The situation is exacerbated by an economy built on the exploitation of a predominantly black population in need of work and skills. We have made numerous justifications for it, ranging from “conditions are worse in other countries” to “that’s the market standard” – as if our local market does not attest to centuries of exploitation by those who decide the value of other people’s work.

This week, a women’s magazine found itself having to defend an internship offering R30 a day, 8.30am to 5pm, for six months.

Rightfully, the internship has been criticised. South Africa’s challenge of having an indebted working class, which often uses unsecured and expensive loans to supplement meagre earnings, is not happening by chance.

It is being driven by various factors, including unpaid internships, that have been able to tap into desperate, unskilled and inexperienced labour that is systemically undervalued and thus underpaid. And when it is not being undervalued – or made to add value while not being remunerated accordingly – it is often being excluded.

By excluded, I mean those training opportunities that require people to choose between “gaining skills and exposure” and being able to eat – the so-called opportunities that further disadvantage people who need the work.
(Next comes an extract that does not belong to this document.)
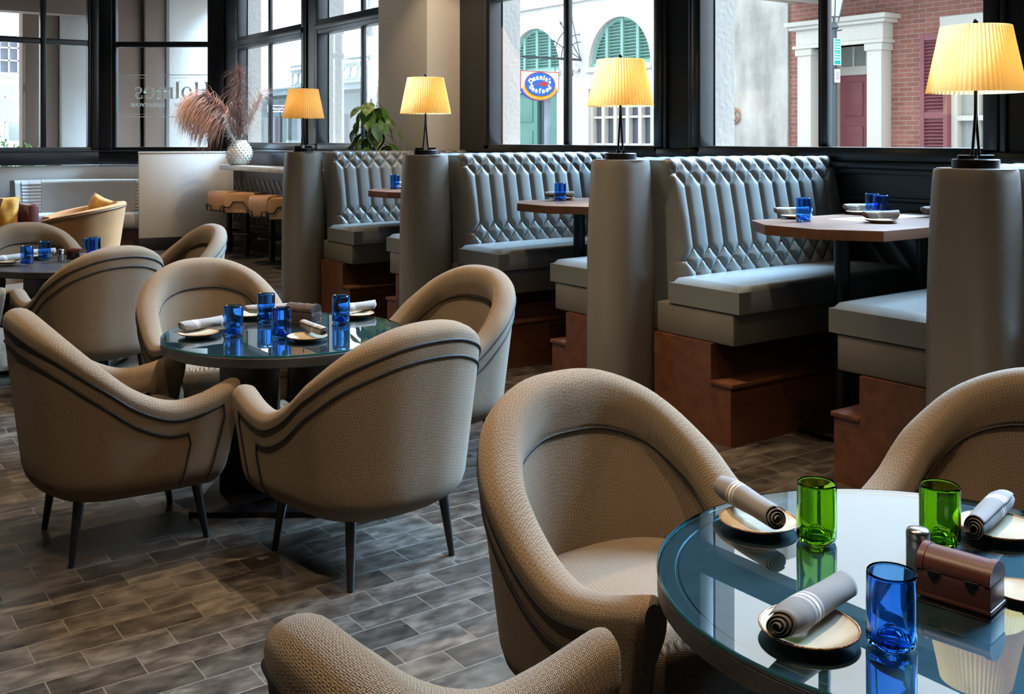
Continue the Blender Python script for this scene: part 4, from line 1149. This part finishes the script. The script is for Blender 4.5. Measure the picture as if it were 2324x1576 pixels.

Because they are probably unable to work for free, they miss out on internship opportunities.

When positions do not explicitly say they don’t want poor people but they can only be accessed by people with the privilege of a family, spouse or other financial means to support them, that is exclusionary.

And because class is so intertwined with race in this country, it will most likely disadvantage and exclude young black people.
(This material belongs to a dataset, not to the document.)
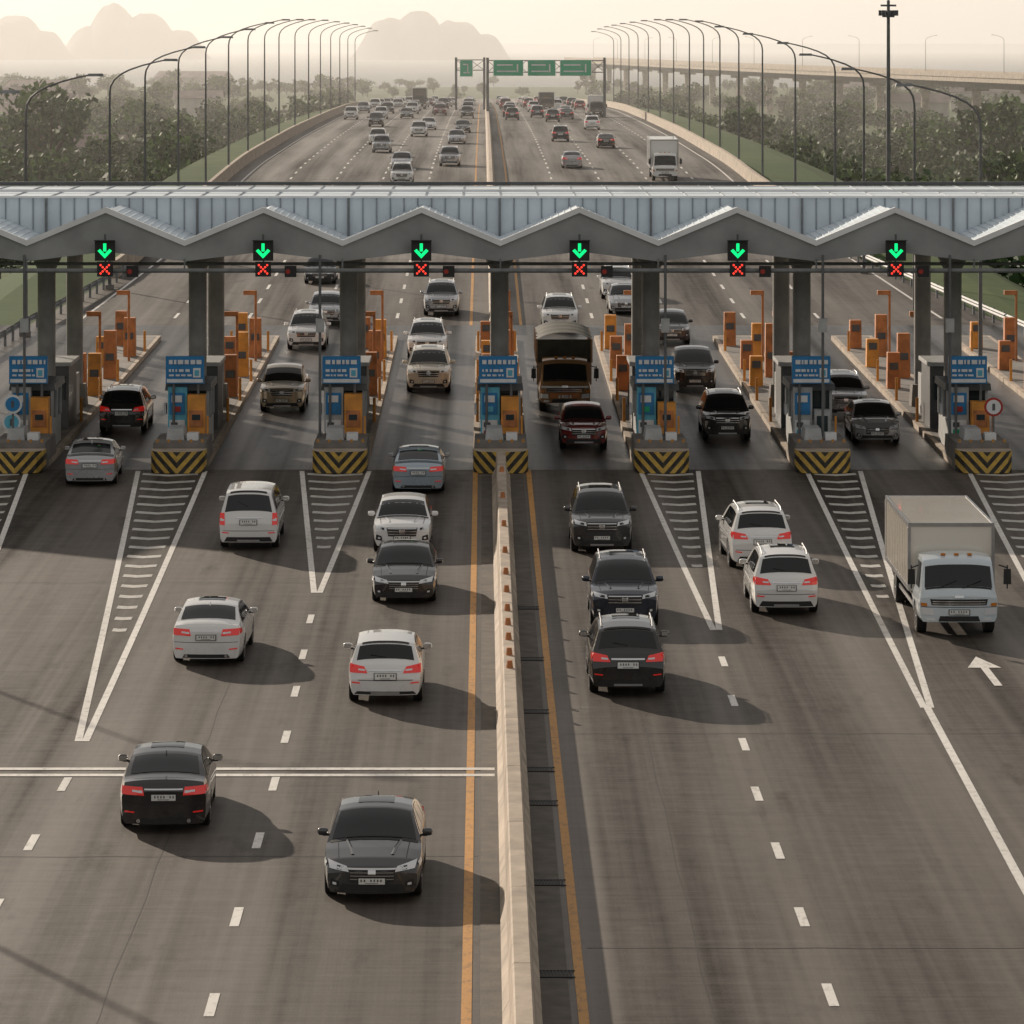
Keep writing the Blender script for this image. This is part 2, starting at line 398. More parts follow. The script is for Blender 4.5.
def make_booth(var):
    r=random.Random(var); booth=MB(); zb=zr(152)+.22
    booth.box(-.72,.72,150.6,153.6,zb,zb+1.05,'booth')
    booth.box(-.68,.68,150.65,153.55,zb+1.05,zb+2.15,'bglass')
    for sx in (-.70,.70):
        for y in (150.62,152.1,153.58): booth.box(sx-.05,sx+.05,y-.05,y+.05,zb+1.05,zb+2.15,'booth')
    booth.box(-.85,.85,150.3,153.9,zb+2.15,zb+2.4,'boothd',.03,.03)
    booth.box(-.72,-.02,150.0,150.55,zb,zb+2.3,'blue2' if r.random()<.6 else 'booth'); booth.box(-.66,-.10,149.97,149.995,zb+.25,zb+1.1,'signw')
    p=['blue','orange','red','green','blue2']
    booth.box(-.60,-.16,149.94,149.965,zb+.35,zb+.35+r.uniform(.25,.45),p[r.randrange(5)]); booth.box(-.66,-.10,149.97,149.995,zb+1.3,zb+2.1,'blue')
    booth.box(-.60,-.36,149.94,149.965,zb+.85,zb+1.02,'boothd')
    booth.box(-.58,-.2,149.94,149.965,zb+1.75,zb+2.0,'signw'); booth.box(-.56,-.25,149.94,149.965,zb+1.4,zb+1.6,p[r.randrange(5)])
    if r.random()<.75:
        booth.box(.03,.68,149.5,150.15,zb,zb+1.75+r.uniform(0,.4),'orange'); booth.box(.1,.6,149.46,149.495,zb+.9,zb+1.5,'orangeb'); booth.box(.15,.55,149.46,149.495,zb+.2,zb+.6,'boothd')
        booth.box(.2,.5,149.44,149.458,zb+1.15,zb+1.35,'bglass')
    else:
        booth.box(.03,.60,149.5,150.15,zb,zb+1.5,'booth'); booth.box(.1,.5,149.46,149.495,zb+.7,zb+1.3,'bglass')
    booth.box(-.78,.62,149.75,150.0,zb+2.45,zb+3.45,'blue')
    booth.box(-.74,.58,149.73,149.745,zb+2.49,zb+2.62,'signw')
    for za,zt,xe in ((3.16,3.32,.5),(2.88,2.98,.05),(2.72,2.79,.12)):
        x=-.66
        while x<xe:
            w=r.uniform(.06,.22); booth.box(x,min(x+w,xe+.05),149.712,149.726,zb+za,zb+zt,'signw'); x+=w+r.uniform(.03,.07)
    booth.box(.22,.50,149.715,149.728,zb+2.68,zb+3.02,'signw'); booth.box(.28,.44,149.70,149.713,zb+2.74,zb+2.95,'blue2')
    booth.cyl((-.5,149.9,zb),(-.5,149.9,zb+2.5),.05,.05,'pole',8); booth.cyl((.4,149.9,zb+1.5),(.4,149.9,zb+2.5),.05,.05,'pole',8)
    booth.box(-.95,-.86,151,151.5,zb+1.2,zb+1.6,'signw'); booth.cyl((.78,149.4,zb-.1),(.78,149.4,zb+1.3),.04,.04,'orange',8)
    zc=zr(158)+.22
    booth.box(-.62,.62,157.5,160.5,zc,zc+2.4,'boothd'); booth.box(-.5,.5,157.46,157.495,zc+1.1,zc+2.0,'bglass'); booth.box(-.72,.72,157.3,160.7,zc+2.4,zc+2.55,'booth')
    booth.box(-.45,.45,162.2,163.4,zc,zc+1.7,'booth'); booth.box(-.3,.3,162.16,162.195,zc+.9,zc+1.4,'blue')
    return booth.mesh('toll_booth')
col=MB()
for y in (155.3,166.0):
    z=zr(y)+.2
    col.box(-.5,.5,y-.5,y+.5,z,z+.9,'concd',.06,.06); col.cyl((0,y,z+.9),(0,y,7.6),.34,.34,'colm',20); col.cyl((0,y,7.1),(0,y,7.6),.35,.6,'colm',20)
col_me=col.mesh('column',35)
def make_bar(var):
    r=random.Random(var*3); bar=MB()
    for i,y in enumerate((169.5,173,177.5,182,187,192)):
        z=zr(y)+.22; sx=(-.45 if i%2 else .4)+r.uniform(-.05,.05); y+=r.uniform(-1,1)
        bar.box(sx-.28,sx+.28,y-.3,y+.3,z,z+(1.9,1.6,2.2,1.4,1.8,1.5)[i]*r.uniform(.8,1.1),'orangeb' if (i+var)%3 else 'orange',.02,.02)
        bar.box(sx-.18,sx+.18,y-.33,y-.305,z+.8,z+1.1,'boothd')
    for y,h in ((171,3.4),(185,3.2)):
        z=zr(y)+.22; bar.cyl((.55,y,z),(.55,y,z+h),.06,.06,'orangeb',8); bar.box(.0,.6,y-.12,y+.12,z+h-.2,z+h,'orangeb')
    return bar.mesh('barrier_gate')
for i,cx in enumerate(CX):
    obj('toll_island',isl_me,(cx,0,0)); obj('crash_cushion',nose_me,(cx,0,0))
    bev(obj('toll_booth',make_booth(i),(cx,0,0)),.02); obj('canopy_column',col_me,(cx,0,0)); bev(obj('barrier_gate_equipment',make_bar(i),(cx,0,0)),.02)
# ---------------------------------------------------------------- canopy
cp=MB(); YF=148.6; YB=155.2; B=5.72
xs0=.63-B*6; nb=12
ZP,ZV=9.55,8.35
for k in range(nb):
    xv=xs0+B*k; xm=xv+B/2; xe=xv+B
    cp.add([(xv,YF,ZV),(xm,YF,ZP),(xm,YB,ZP),(xv,YB,ZV)],[(0,1,2,3)],'roof')
    cp.add([(xm,YF,ZP),(xe,YF,ZV),(xe,YB,ZV),(xm,YB,ZP)],[(0,1,2,3)],'roof')
    for j in range(1,12):
        t=j/12
        for (xa,za,xb,zb_) in ((xv,ZV,xm,ZP),(xm,ZP,xe,ZV)):
            x=xa+(xb-xa)*t; z=za+(zb_-za)*t
            cp.box(x-.015,x+.015,YF,YB,z+.004,z+.04,'roof')
    th=.17
    for (xa,za,xb,zb_) in ((xv,ZV,xm,ZP),(xm,ZP,xe,ZV)):
        cp.add([(xa,YF-.1,za-.04),(xb,YF-.1,zb_-.04),(xb,YF-.1,zb_+th),(xa,YF-.1,za+th),(xa,YF+.12,za-.04),(xb,YF+.12,zb_-.04),(xb,YF+.12,zb_+th),(xa,YF+.12,za+th)],
            [(0,1,2,3),(4,5,6,7),(3,2,6,7),(0,1,5,4)],'trim')
        zl=7.75
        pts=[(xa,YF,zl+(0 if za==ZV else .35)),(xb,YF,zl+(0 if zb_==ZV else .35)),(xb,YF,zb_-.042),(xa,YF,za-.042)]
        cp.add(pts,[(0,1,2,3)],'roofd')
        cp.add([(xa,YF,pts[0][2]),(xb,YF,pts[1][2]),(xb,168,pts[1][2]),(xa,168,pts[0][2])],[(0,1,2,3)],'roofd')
XL,XR=xs0,xs0+B*nb
cp.box(XL,XR,YB,168,8.15,9.80,'roof')
x=XL
while x<XR: cp.box(x,x+.05,YB-.04,YB-.003,8.3,9.80,'seam'); x+=.52
cp.box(XL,XR,YB-.15,YB+.1,9.802,9.88,'trim')
x=XL
while x<XR: cp.box(x,x+.05,YB+.1,167.9,9.802,9.84,'seam'); x+=1.43
cp.box(XL,XR,167.6,167.9,9.85,9.98,'boothd'); cp.box(XL,XR,160,160.15,9.845,9.95,'trim')
x=XL
while x<XR: cp.cyl((x,YB-.12,8.2),(x,YB-.12,9.78),.05,.05,'steel',6); x+=B
cp.cyl((XL,YF-.1,7.42),(XR,YF-.1,7.42),.085,.085,'steel',10); cp.cyl((XL,YF+3,7.5),(XR,YF+3,7.5),.06,.06,'steel',8)
x=XL
while x<XR:
    cp.cyl((x,YF-.1,7.42),(x,YF-.1,7.85),.035,.035,'steel',6); x+=B/2
obj('toll_canopy',cp.mesh('canopy'))
# lane signals
sg=MB()
sg.box(-.36,.36,-.12,.12,-.36,.36,'blackp'); sg.box(-.38,.38,-.26,-.12,.36,.39,'blackp')
y=-.135
sg.box(-.055,.055,y,y+.01,-.02,.27,'ledg')
sg.add([(0,y,-.27),(-.26,y,.0),(-.17,y,.07),(0,y,-.11),(.17,y,.07),(.26,y,.0)],[(0,1,2,3),(0,3,4,5)],'ledg')
sg.box(-.28,.28,-.12,.12,-.93,-.40,'blackp')
for i in range(5):
    for j in range(5):
        if i==j or i+j==4: sg.cyl((-.15+.075*i,y,-.815+.075*j),(-.15+.075*i,y+.012,-.815+.075*j),.04,.04,'ledr',8)
sg.cyl((0,0,.36),(0,0,.6),.04,.04,'pole',8)
sg.box(.78,1.2,-.1,.1,-.95,-.55,'blackp'); sg.cyl((.9,-.12,-.75),(.9,-.1,-.75),.09,.09,'red',10)
sg_me=sg.mesh('signal')
for k in range(-4,5): obj('lane_signal',sg_me,(.63+B*(k+.5),YF-.3,8.15))
def rsign(x,y,h,m1,m2):
    s=MB(); s.cyl((0,0,0),(0,0,h),.04,.04,'pole',8)
    s.cyl((0,-.06,h-.3),(0,-.03,h-.3),.34,.34,m1,24); s.cyl((0,-.08,h-.3),(0,-.061,h-.3),.26,.26,m2,24)
    s.box(-.05,.05,-.095,-.082,h-.42,h-.18,'boothd'); obj('traffic_sign',s.mesh('sign'),(x,y,zr(y)+.9))
rsign(-16.9,147.4,1.6,'signw','blue'); rsign(18.35,147.4,1.5,'red','signw'); rsign(-17.0,147.9,.9,'signw','blue2')
for x in (-16.3,17.2,12.6,-5.6,6.9):
    s=MB(); s.cyl((0,0,0),(0,0,6.6),.05,.05,'pole',8); s.box(-.15,.15,-.1,.1,3.8,4.3,'booth'); obj('signal_pole',s.mesh('sp'),(x-.3,148.4,zr(148)+.9))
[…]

It is also, largely, black people who must make the difficult choice between skills and money – as if it were impossible to get both, especially when both are essential.

Ironically, women’s magazines are likely to not just contribute to racial inequality but also to gender inequality by exploiting young women’s labour – a shameful indictment on publications that position themselves as advocates for equality.

That countless others have had to “make it work” does not justify the pervasive practice of exploiting the working class.

And our having become “okay” with the inequality of contemporary South Africa does not make it ethical.